→ **Data excerpt**:

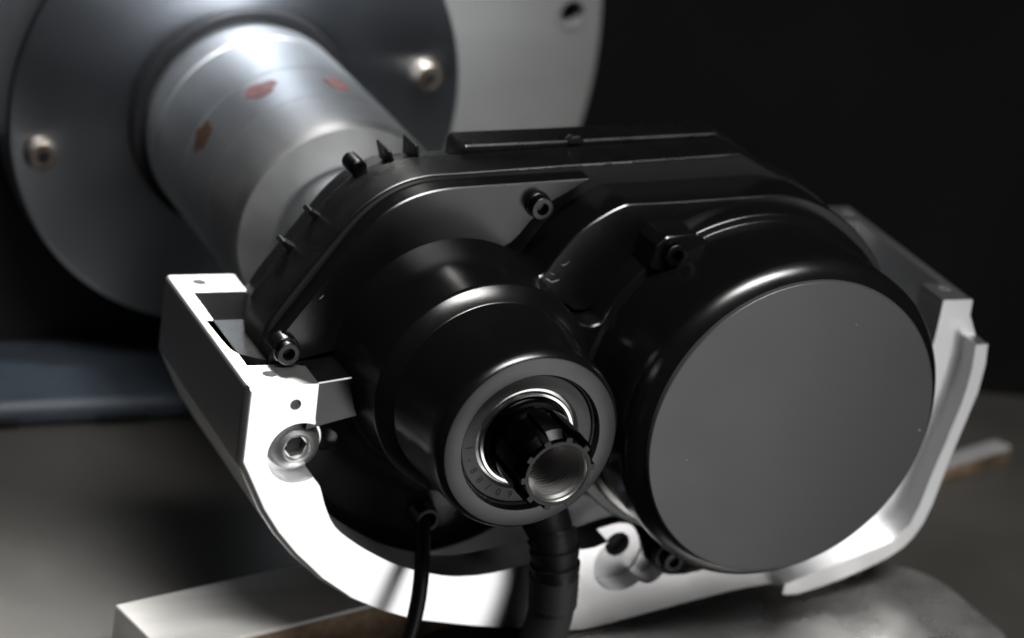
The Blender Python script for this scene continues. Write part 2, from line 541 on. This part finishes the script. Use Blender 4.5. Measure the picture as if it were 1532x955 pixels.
# the silver button-head bolt in its counterbore
bm = bmesh.new()
lathe(bm, [(0, 66.4), (9.9, 66.4), (10.0, 65.6), (9.8, 64.6), (9.1, 63.0), (7.9, 61.5), (6.4, 60.4), (5.4, 60.0), (4.8, 60.2), (4.4, 60.9), (4.35, 62), (0, 62)], BX, BZ, 64)
bo = link('bolt', bm, M_BOLT, br, smooth=50)
carve(bo, [prism(bmesh.new(), [(BX + x, BZ + z) for x, z in hexagon(4.15, 12)], 55, 65.0)])
bm = bmesh.new()
prism(bm, [(BX + x, BZ + z) for x, z in hexagon(4.1, 12)], 64.7, 65.2)
link('hex_socket', bm, M_GAP, bo)

# ------------------------------------------------------------------ the motor
mo = thing('drive_motor', 'black electric drive motor with grey cover disc and hollow splined spindle, in the bracket', 'motor', (60, 90, -88))
DX, DZ = 109.7, -6.85
case = catmull([(-66, -12), (-65.5, 2), (-62.9, 9.6), (-53.4, 24.3), (-45.8, 35.4), (-38.0, 46.1), (-30.0, 53.8), (-21.5, 58.7), (-12.0, 61.3), (1.3, 62.2), (20, 63.4)], 4)
case += [(46, 65.0), (80, 66.9), (106, 68.5), (111.5, 69.0), (116, 67.2), (123, 63.9), (131, 60.2)] + arc(DX, DZ, 70.4, 70, -100, 44) + [(88, -71), (70, -66), (50, -64), (30, -70), (8, -77), (-16, -73), (-38, -61), (-53, -45), (-62, -28)]
def offset(poly, d):
    out = []
    n = len(poly)
    for i in range(n):
        a = Vector(poly[i - 1]); b = Vector(poly[i]); c = Vector(poly[(i + 1) % n])
        t1 = (b - a).normalized(); t2 = (c - b).normalized()
        t_ = (t1 + t2)
        if t_.length < 1e-6:
            t_ = t1
        t_.normalize()
        out.append((b.x - t_.y * d, b.y + t_.x * d))
    return out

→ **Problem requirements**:
Write the listing out a second time exactly, dropping all images.

→ **Written response**:
The Blender Python script for this scene continues. Write part 2, from line 541 on. This part finishes the script. Use Blender 4.5. Measure the picture as if it were 1532x955 pixels.
# the silver button-head bolt in its counterbore
bm = bmesh.new()
lathe(bm, [(0, 66.4), (9.9, 66.4), (10.0, 65.6), (9.8, 64.6), (9.1, 63.0), (7.9, 61.5), (6.4, 60.4), (5.4, 60.0), (4.8, 60.2), (4.4, 60.9), (4.35, 62), (0, 62)], BX, BZ, 64)
bo = link('bolt', bm, M_BOLT, br, smooth=50)
carve(bo, [prism(bmesh.new(), [(BX + x, BZ + z) for x, z in hexagon(4.15, 12)], 55, 65.0)])
bm = bmesh.new()
prism(bm, [(BX + x, BZ + z) for x, z in hexagon(4.1, 12)], 64.7, 65.2)
link('hex_socket', bm, M_GAP, bo)

# ------------------------------------------------------------------ the motor
mo = thing('drive_motor', 'black electric drive motor with grey cover disc and hollow splined spindle, in the bracket', 'motor', (60, 90, -88))
DX, DZ = 109.7, -6.85
case = catmull([(-66, -12), (-65.5, 2), (-62.9, 9.6), (-53.4, 24.3), (-45.8, 35.4), (-38.0, 46.1), (-30.0, 53.8), (-21.5, 58.7), (-12.0, 61.3), (1.3, 62.2), (20, 63.4)], 4)
case += [(46, 65.0), (80, 66.9), (106, 68.5), (111.5, 69.0), (116, 67.2), (123, 63.9), (131, 60.2)] + arc(DX, DZ, 70.4, 70, -100, 44) + [(88, -71), (70, -66), (50, -64), (30, -70), (8, -77), (-16, -73), (-38, -61), (-53, -45), (-62, -28)]
def offset(poly, d):
    out = []
    n = len(poly)
    for i in range(n):
        a = Vector(poly[i - 1]); b = Vector(poly[i]); c = Vector(poly[(i + 1) % n])
        t1 = (b - a).normalized(); t2 = (c - b).normalized()
        t_ = (t1 + t2)
        if t_.length < 1e-6:
            t_ = t1
        t_.normalize()
        out.append((b.x - t_.y * d, b.y + t_.x * d))
    return out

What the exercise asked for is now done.